Jean-Paul Sartre (1905-1980), Cornelius Castoriadis (1922-1997), Henri Lefebvre (1901-1991), Philosophy, French, 20th century, Communism, France

Degree Name

Doctor of Philosophy (PhD)

Department

History

First Advisor

W. Warren Wagar

Second Advisor

Charles E. Freedeman

Third Advisor

George H. Stein

Abstract

This study is a critical appraisal of the intellectual origins of French New Left social theory, as it emerged from the leftist critiques of traditional Marxism carried out by such thinkers as Jean-Paul Sartre, Henri Lefebvre, and Cornelius Castoriadis in the period 1945 to 1968. Sartre’s existentialist critique revolved around what he considered to be the lack of a Marxist theory of subjectivity. Lefebvre’s revisionist critique questioned the validity of the traditional Marxist view of advanced industrial society. Castoriadis’ gauchiste critique denied Marxism revolutionary status, claiming it had been transformed into a bureaucratic ideology.

The study begins with a survey of the intellectual status of Marxism in post-1945 France. Particular attention is devoted to the proliferation of intellectual interest in Hegel and Marx’s early writings as sources of theoretical renewal.

Sartre’s existentialist challenge to traditional Marxism is presented as the initial arena of theoretical dialogue. In the debate which ensued between the existentialists and the Marxists, a significant theoretical transformation evolved. Without renouncing his conception of the fundamental irreducibility of individual freedom, Sartre came to accept the historical and social dimensions conditioning it. For their part some of the Marxists, like Lefebvre and Castoriadis, came to recognize the ‘existential’ dimension of historical and social reality. Sartre’s attempted synthesis of existentialism and Marxism in his monumental study, The Critique of Dialectical Reason, was the fundamental development in the post-war critique of Marxism in France.
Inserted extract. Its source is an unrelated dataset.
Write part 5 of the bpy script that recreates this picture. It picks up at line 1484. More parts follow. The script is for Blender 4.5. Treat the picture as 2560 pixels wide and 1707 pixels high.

The existentialist, the revisionist, and the gauchiste critiques developed in the late 1940s and 1950s, and converged in the 1960s as a French New Left social theory. Its main themes focused on the project of discovering egalitarian solutions to the problems of alienation and bureaucracy in advanced industrial society. The French social upheaval of May 1968 appeared to confirm the relevance of this project as well as revealing its limitations. The supercession of New Left social theory in the aftermath of May 1968 brought to a close this period of French intellectual history.